China has warned that such joint naval patrols must not hurt its “territorial sovereignty and maritime rights and interests."
Despite Manila’s counter-actions, China reasserted its claim to the sea on Friday.
As the Philippine air force aircraft carrying Ano, presidential adviser Andres Centino, Philippine coast guard chief Admiral Ronnie Gavan and other officials approached Thitu, Ano said Chinese forces transmitted a radio warning for them to stay away.
Ano said the Filipino pilots dismissed the message and in turn routinely asserted Philippine sovereign rights and control over the area.
Peering later through a mounted telescope on the island, Ano said he spotted at least 18 suspected Chinese militia ships scattered off Thitu, including a Chinese navy vessel.
Villagers say they have gotten used to the sight of Chinese ships lurking at a distance from Thitu, but a few say they’re still haunted at times by the fear of Chinese forces arriving on the island.
"I can't avoid thinking sometimes that they would suddenly barge into our territory,” said Daisy Cojamco, a 51-year-old mother of three whose husband works as a town government employee.
Surrounded by white beaches, the tadpole-shaped Thitu Island is called Pag-asa — Tagalog for hope — by about 250 Filipino villagers. It’s one of nine islands, islets and atolls that have been occupied by Philippine forces since the 1970s in the South China Sea’s Spratlys archipelago.
The Philippines claims the region as its most remote offshore township, under its western island province of Palawan.
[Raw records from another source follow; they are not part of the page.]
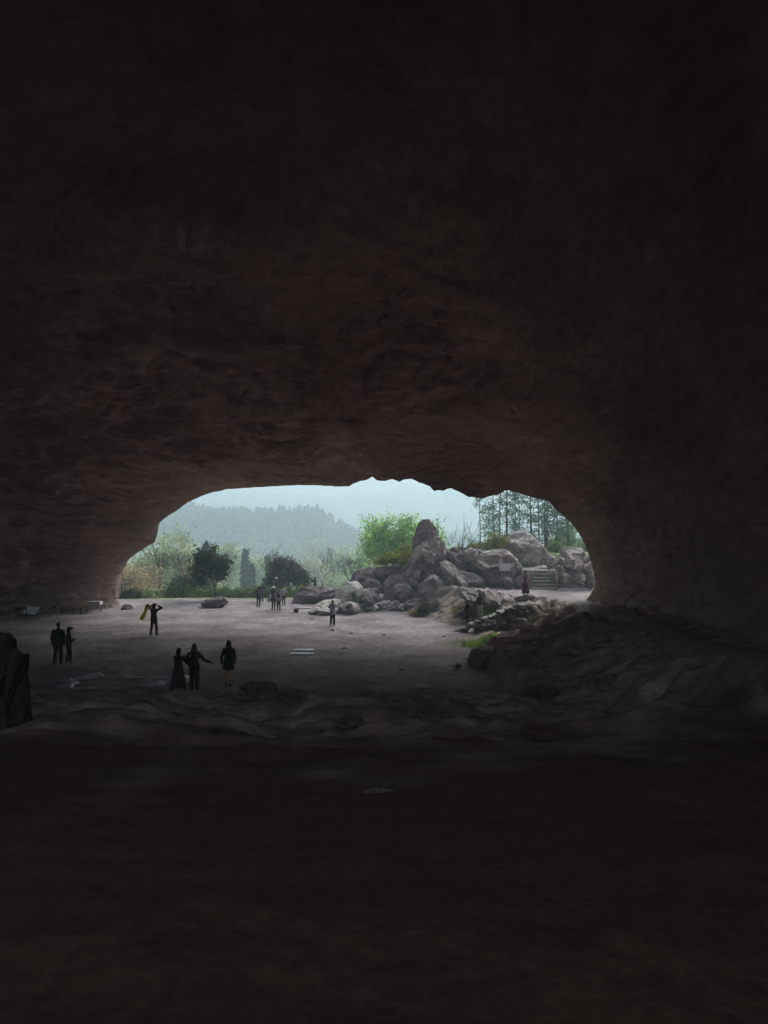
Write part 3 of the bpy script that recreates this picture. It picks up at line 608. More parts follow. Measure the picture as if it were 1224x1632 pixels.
# dark tree, bush tree and the bare ones
ptree('dark_tree', 346, 870, 66.2, 66, 'dark leafy tree with a thin dark trunk behind the flat boulder', leaf=L_dark, nleaf=3600, lsize=.32, lspread=.25, seed=46, trunk_r=.15, depth=4, first=.36, minz=.33, spread=.85, up=.12, kids=(2, 4), wob=.28)
ptree('round_tree', 462, 887, 71, 66, 'dense round brownish green tree behind the group of four', leaf=L_brown, nleaf=7500, lsize=.3, lspread=.30, seed=12, trunk_r=.2, depth=4, first=.22, spread=.95, up=.02, kids=(3, 4))
ptree('fresh_tree', 642, 810, 76, 165, 'broad bright green tree in new leaf behind the standing rock', leaf=L_fresh, nleaf=15000, lsize=.28, lspread=.34, seed=28, trunk_r=.13, depth=4, first=.34, spread=.8, up=.12, stems=4, minz=.33, kids=(3, 4))
ptree('small_fresh_tree', 592, 846, 74, 54, 'thin pale green sapling left of the broad bright green tree', leaf=L_fresh, nleaf=1100, lsize=.3, lspread=.4, seed=24, trunk_r=.08, depth=4, first=.3, stems=2)
bare = [(441,858,74,52,'bare tree with upright forked twigs rising behind the round tree',1),(523,862,72,50,'slim bare tree with a straight pale stem right of the round tree',2),(559,880,68,60,'bare crooked tree with side branches left of the boulder cluster',3),(704,828,80,50,'fine twigged bare tree right of the dark capstone',4),(744,812,82,64,'taller bare tree between capstone and pines',5),(727,838,84,44,'faint bare shrub between the two bare trees by the capstone',6),(253,862,69,56,'leaning bare tree with a forked trunk at far left',7),(288,868,73,60,'bare spreading tree behind the dark shrub at left',8),(310,862,75,34,'thin bare tree just left of the dark leafy tree',9)]
for px, yt, Yk, w, l, s in bare:
    ptree('bare_tree', px, yt, Yk, w, l, cat='bare tree', seed=200 + s, trunk_r=.11, depth=5, first=.30, spread=.6, up=.3 if s != 3 else .05, bark=M_bark_pale if s in (2,) else M_bark)
# hazy pale trees at left and in the middle distance
mid = [(215,880,84,70,L_tan,'low tan willow at the far left beside the pillar'),(245,850,96,90,L_pale,'pale green willow with a loose crown above the leaning bare tree'),(285,838,100,90,L_pale,'tallest pale green tree of the left thicket'),(318,868,92,60,L_tan,'tan budding tree behind the bare spreading tree'),(205,905,78,50,L_tan,'rusty tan shrubby tree against the pillar'),(415,880,150,50,L_pale,'pale green tree far off between cypress and bare tree'),(600,892,130,60,L_pale,'pale tree far off below the sapling'),(540,905,120,60,L_pale,'low pale tree far off behind the slim bare tree'),(490,880,160,60,L_tan,'tan budding tree far off above the round tree'),(360,862,140,44,L_pale,'pale crown far off over the dark leafy tree'),(560,868,190,70,L_pale,'soft pale tree at the foot of the terraced hill'),(640,880,150,70,L_pale,'pale tree far off seen through the bright green tree')]
for k, (px, yt, Yk, w, lf, l) in enumerate(mid):
    ptree('hazy_tree', px, yt, Yk, w, l, leaf=lf, nleaf=2600, lsize=.42 * Yk / 90, lspread=.55 * Yk / 90, seed=300 + k, trunk_r=.12, depth=4, first=.26, spread=.6, kids=(3, 4), stems=2)
def cypress(px, ytop, Yk, wpx, label, lf=L_dark, n=2500, name='conifer'):
    b_ = gp(px, 900, Yk); h = at(px, ytop, Yk).z - b_.z; w = wpx * Yk / F; rg = np.random.RandomState(int(px)); rt = empty(name, b_); tag(rt, label, 'conifer')
    m = MB(); m.tube([(0, 0, 0), (0, 0, h * .95)], [.12, .03], 6); m.build('trunk', M_bark, rt, True)
    z = rg.uniform(.08, 1, 400); a = rg.uniform(0, 6.28, 400); r = (1 - z) ** .8 * w / 2 * rg.uniform(.2, 1, 400) + .05; T = np.stack([r * np.cos(a), r * np.sin(a), z * h], 1)
    V, Q = leaves(T, n, .45 * Yk / 90, .18, rg); mk('crown', V, Q, lf, rt, smooth=False)
cypress(391, 878, 112, 26, 'slim blue green conifer right of the dark leafy tree'); cypress(401, 902, 108, 20, 'small conifer beside the slim blue green conifer'); cypress(428, 888, 105, 18, 'narrow conifer just left of the round tree', L_pine); cypress(328, 866, 86, 22, 'narrow dark conifer rising behind the dark leafy tree')
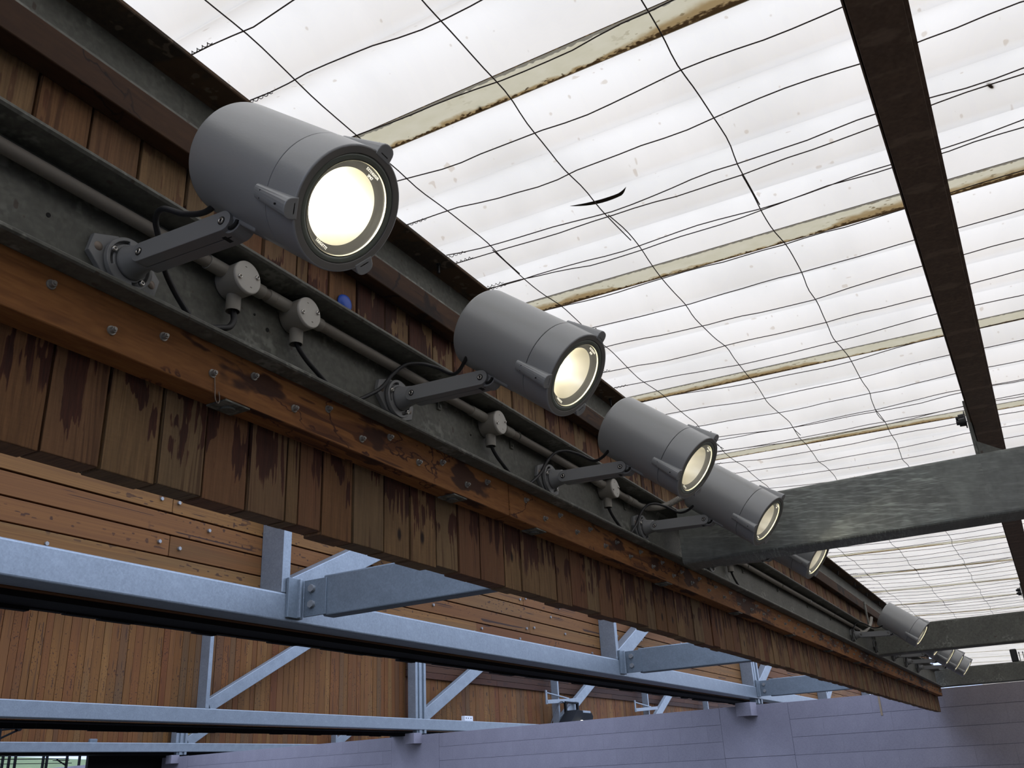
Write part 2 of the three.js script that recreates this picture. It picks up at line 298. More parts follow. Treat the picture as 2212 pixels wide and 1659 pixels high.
{
  const wall = structure('wall_left');
  const js = [];
  for (let x = 0.705 - 0.107 * 12; x < 0.69; x += 0.107) js.push(x);
  js.push(...xsJoint);
  while (js[js.length - 1] < END) js.push(Math.min(END, js[js.length - 1] + rr(0.088, 0.128)));
  const seq = [4, 1, 6, 8, 3, 0, 12, 9, 13, 14, 5, 10, 7, 2, 11, 15];
  for (let i = 0; i + 1 < js.length; i++) {
    const w = js[i + 1] - js[i]; if (w < 0.02) continue;
    const gap = rr(0.003, 0.007), k = js[i] < 2.9 || rand() < 0.25 ? seq[(i * 7 + Math.floor(i / 5) * 3) % BOARDS] : [6, 14, 10, 3, 1, 8, 12, 5][(i * 3 + Math.floor(i / 8)) % 8];
    const m = part(wall, 'board', boardGeo[k], rand() < 0.2 ? M.boardsRed : rand() < 0.35 ? M.boardsPale : M.boards);
    m.position.set((js[i] + js[i + 1]) / 2, H + 0.491 + 0.3525 + rr(-0.004, 0.004), -1.275 + rr(-0.003, 0.002));
    m.scale.set((w - gap) / 0.11, 1, 1);
  }
  part(wall, 'backing', span(-0.6, END, H + 0.51, H + 1.19, -1.34, -1.302, 0), M.darkTimber);
}
// timber rail under the lower channel, in two lengths, with its coach bolts
const boltGeo = hexBolt(0.0056, 0.007, 0.0022), plateGeo = merged([box(0.062, 0.004, 0.05, 0.001), cyl(0.014, 0.006, 16).translate(0, -0.004, 0)]);
function railLength(x0, x1, label, off) {
  const t = thing('timber_rail', label, 'timber beam', [x0, H + 0.6685, -1.2495]);
  const g = box(x1 - x0, 0.096, 0.0535, 0.003); g.translate((x1 - x0) / 2, 0.048, 0.02675);
  uvBox(g, 1 / 3.2, 1 / 0.4, off, 0.13); part(t, 'beam', g, M.rail);
  const first = 0.749, step = 0.1085;
  for (let i = -11; i < 112; i++) {
    const x = first + step * i + (i % 2 ? 0.006 : 0);
    if (x < x0 + 0.02 || x > x1 - 0.02) continue;
    const b = part(t, 'bolt', boltGeo, M.bolt); b.position.set(x - x0, 0.0365 + (i & 1 ? 0 : 0.03) + rr(-0.003, 0.003), 0.0535); b.rotation.z = rr(0, 1);
  }
  for (const x of [1.149, 1.92, 2.361, 3.421, 4.363, 5.4, 6.4, 7.4, 8.4, 9.4, 10.4, 11.4]) if (x > x0 + 0.05 && x < x1 - 0.05) { const p = part(t, 'plate', plateGeo, M.zincDark); p.position.set(x - x0, -0.002, 0.028); p.userData.label = 'small galvanised plate under the rail'; }
}
railLength(-0.6, 2.171, 'near length of orange brown bolted timber rail, left of its butt joint', 0.1);
{ const hook = thing('wire_hook', 'thin bent wire hooked under the near timber rail beside its first plate', 'hook', [0, H, 0]); part(hook, 'wire', tube([[1.085, 0.705, -1.1945], [1.087, 0.68, -1.193], [1.09, 0.655, -1.192], [1.096, 0.65, -1.192], [1.1, 0.658, -1.193], [1.098, 0.674, -1.194]], 0.001, 30, 5), M.brass); }
railLength(2.176, END, 'far length of orange brown bolted timber rail, from the butt joint to the block wall', 0.43);
// lower steel channel with the lamps in it
{
  const t = thing('steel_channel', 'dull galvanised steel channel that the spotlights and conduit are fixed in', 'steel beam', [-0.6, H + 0.763, -1.2276]);
  const pr = channel(0, 0.0726, 0, 0.2095, 0.0115, 0.006), g = alongX(pr, 0, END + 0.6);
  part(t, 'channel', g, M.zincDark);
  for (const [x, y, r] of [[1.243, 0.869, 0.0045], [1.205, 0.888, 0.0025], [0.745, 0.87, 0.004], [2.03, 0.872, 0.003]]) { const h = part(t, 'hole', cyl(r, 0.001, 12, 'z'), M.socket); h.position.set(x + 0.6, y - 0.763, 0.0008); }
}
// upper timber plate and steel channel under the roof edge
{
  const g = box(END + 0.6, 0.068, 0.042, 0.003); uvBox(g, 1 / 3, 1 / 0.6, 0.2, 0.4);
  const m = mesh('timber_plate', g, M.railDark, scene, true); m.position.set((END - 0.6) / 2, H + 1.135 + 0.034, -1.205 - 0.021);
  m.userData = { label: 'dark brown timber plate under the upper steel channel, over the wall boards', category: 'timber beam' };
  const t = thing('steel_channel', 'upper galvanised steel channel at the roof edge with a rusty flange', 'steel beam', [-0.6, H + 1.2035, -1.289]);
  const L = END + 0.6;
  part(t, 'web', alongX([[-0.006, 0], [0.0755, 0], [0.0755, 0.011], [0.008, 0.0115], [0, 0.019], [0, 0.158], [-0.006, 0.158]], 0, L), M.zincDark);
  part(t, 'flange', alongX([[-0.006, 0.1582], [0, 0.1582], [0.008, 0.161], [0.0735, 0.1615], [0.0755, 0.1635], [0.0755, 0.171], [0.0735, 0.173], [-0.006, 0.173]], 0, L), M.rust);
  const stud = merged([cyl(0.004, 0.03, 8), cyl(0.0075, 0.006, 6).translate(0, 0.012, 0)]);
  for (let x = 0.35; x < END; x += 0.62) { const b = part(t, 'stud', stud, M.black); b.position.set(x + 0.93, 0.146, 0.02 + rr(0, 0.03)); }
}
{ // strut between the two channels, and a blue cap above the lower one
  const t = thing('steel_strut', 'narrow galvanised strut from the upper channel to the lower one, left of the sixth spotlight', 'bracket', [8.15, H + 0.9725, -1.2]);
  part(t, 'bar', span(-0.02, 0.02, 0, 0.231, -0.005, 0.005, 0.001), M.zincDark);
  part(t, 'foot', span(-0.025, 0.025, 0, 0.006, -0.005, 0.04, 0.001), M.zincDark);
  const c = thing('plastic_cap', 'bright blue plastic cap on the boards just above the channel, below the first spotlight', 'cap', [1.506, H + 1.052, -1.2485]);
  part(c, 'cap', lathe([[0, 0.012], [0.012, 0.012], [0.02, 0.009], [0.023, 0.003], [0.023, 0], [0, 0]].reverse(), 24).rotateX(Math.PI / 2), M.blue);
}

// ---------------------------------------------------------------- cross beams and the purlin
const beamLabels = ['nearest galvanised cross beam with pale brush marks, right of the fourth spotlight', 'second galvanised cross beam, behind the sixth spotlight', 'farthest galvanised cross beam, just above the block wall'];
[[3.476, 0.742, 0.9645], [8.035, 0.762, 0.976], [12.94, 0.786, 1.0]].forEach(([x, y0, y1], i) => {
  const t = thing('cross_beam', beamLabels[i], 'steel beam', [x, H + y0, i === 2 ? -1.36 : -1.152]);
  const L = 5.6, pr = roundRect(0, 0.15, 0, y1 - y0, 0.012);
  const s = alongX(pr.map(([z, y]) => [-z, y]), 0, L); s.rotateY(-Math.PI / 2);   // along +z, width towards +x
  part(t, 'tube', uvBox(s, 1, 1, 0.33 * i, 0.2), i ? M.zincDark : M.zincBrushed);
  if (i === 2) return;
  const cleat = part(t, 'cleat', span(-0.012, 0.0, y1 - y0 - 0.005, y1 - y0 + 0.205, -0.05, 0.05, 0.001).rotateY(Math.PI / 2).translate(0.07, 0, i === 2 ? 1.31 : 1.103), M.zincDark);
  const sh = new THREE.Shape([new THREE.Vector2(0, 0), new THREE.Vector2(0.085, 0), new THREE.Vector2(0, 0.055)]);
  part(t, 'gusset', uvBox(new THREE.ExtrudeGeometry(sh, { depth: 0.008, bevelEnabled: false }).rotateY(-Math.PI / 2).translate(0.028, y1 - y0 - 0.004, 1.113)), M.zincDark);
  for (const [dx, dy] of [[0.045, 0.135], [0.09, 0.165]]) { const b = part(t, 'bolt', hexBolt(0.016, 0.02, 0.004), M.black); b.rotation.y = Math.PI; b.position.set(dx, y1 - y0 + dy, 1.1); }
});
{
  const t = thing('purlin', 'long dark brown steel purlin running under the roof, right of the spotlights', 'steel beam', [-4, H + 1.085, 0.006]);
  const w0 = -0.0397, w1 = 0.0393;
  part(t, 'channel', alongX(channel(0, -(w1 - w0), 0, 0.2, 0.008, -0.006).map(([z, y]) => [z + w1, y]).reverse(), 0, 17.4), M.brownSteel);
  part(t, 'lip', span(0, 17.4, 0.0, 0.022, w0 - 0.006, w0, 0.001), M.brownSteel);
  part(t, 'soffit_strip', span(0, 17.4, -0.003, 0, w0, w1, 0.001), M.brownSteel);
}
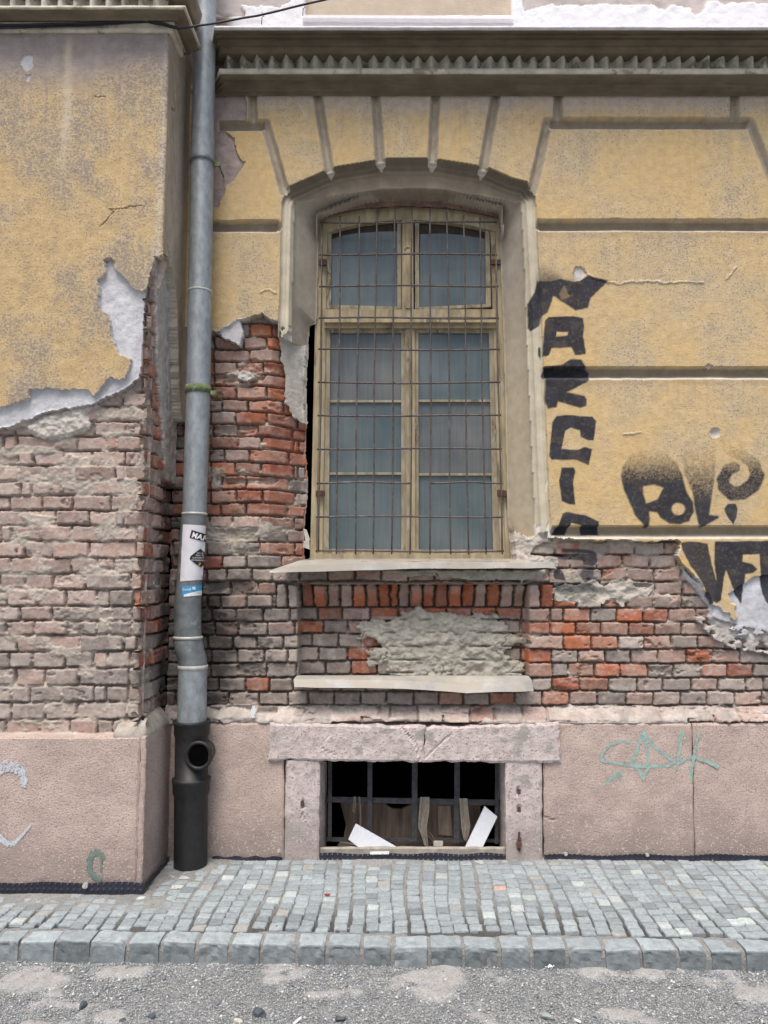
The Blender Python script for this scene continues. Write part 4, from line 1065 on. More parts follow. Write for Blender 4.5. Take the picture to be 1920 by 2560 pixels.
YS = YF + 0.022
wpart("sash", [[(819, 578), (829, 574), (828, 772), (816, 772)], [(993, 552), (1004, 552), (1004, 772), (993, 772)], [(828, 762), (993, 766), (993, 774), (828, 773)]], M_wood2, YS, YS + 0.03)
wpart("sash", [[(1037, 552), (1048, 552), (1048, 772), (1037, 772)], [(1213, 572), (1224, 577), (1228, 766), (1215, 768)], [(1048, 768), (1215, 760), (1215, 768), (1048, 775)]], M_wood2, YS, YS + 0.03)
wpart("sash", [[(812, 822), (826, 822), (822, 1384), (805, 1384)], [(1003, 822), (1013, 822), (1014, 1384), (1003, 1384)], [(826, 821), (1003, 821), (1003, 832), (826, 832)],
               [(822, 1372), (1003, 1374), (1003, 1385), (822, 1385)]], M_wood2, YS, YS + 0.03)
wpart("sash", [[(1037, 822), (1046, 822), (1047, 1384), (1037, 1384)], [(1222, 822), (1238, 822), (1250, 1384), (1233, 1384)], [(1046, 821), (1222, 821), (1222, 832), (1046, 832)],
               [(1047, 1374), (1234, 1374), (1234, 1385), (1047, 1385)]], M_wood2, YS, YS + 0.03)
wpart("meeting_stile", [[(1013, 820), (1026, 820), (1027, 1386), (1014, 1386)], [(1026, 820), (1037, 820), (1038, 1386), (1027, 1386)]], M_wood, YS - 0.012, YS + 0.03)
wpart("meeting_stile", [[(1016, 822), (1023, 822), (1024, 1384), (1017, 1384)]], M_wood2, YS - 0.022, YS - 0.012)
for y in (1003, 1184): wpart("glazing_bar", [[(824, y - 3), (1003, y - 3), (1003, y + 3), (824, y + 3)]], M_wood2, YS + 0.006, YS + 0.024, bevel=0.001)
for y in (1002, 1186): wpart("glazing_bar", [[(1046, y - 3), (1230, y - 3), (1230, y + 3), (1046, y + 3)]], M_wood2, YS + 0.006, YS + 0.024, bevel=0.001)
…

It has encouraged fishing families to move there with incentives such as free rice, to underscore its control over an area also claimed by China and Vietnam.
The 37-hectare (91-acre) island now boasts internet and cellphone connections, a more stable power and water supply, a newly cemented runway, a wharf, grade school, gymnasium and even an evacuation center in times of typhoons. However, Thitu remains a meagre frontier settlement compared to the Chinese-built Subi island, more than 22 kilometers (14 miles) away.
Subi is one of seven mostly submerged reefs that China transformed starting about a decade ago into a missile-protected cluster of island bases, three of them with military-grade runways, sparking alarm among other claimant states in the South China Sea.
Early this year, the administration of President Ferdinand Marcos Jr. launched a strategy of exposing China’s provocations in the South China Sea to bring the actions more international attention, according to Philippine officials.The administration reported the Chinese coast guard’s use of a military-grade laser and water cannons and the blocking of Philippine patrol ships and supply boats near disputed shoals, ,
Speaking in Honolulu, where he met U.S. military leaders about two weeks ago, Marcos said the situation in the South China Sea “has become more dire” with China showing interest in atolls and shoals that are “closer and closer” to the Philippine coast.
But he stressed that the Philippines wouldn’t yield.
"The Philippines will not give a single square inch of our territory to any foreign power,” Marcos warned.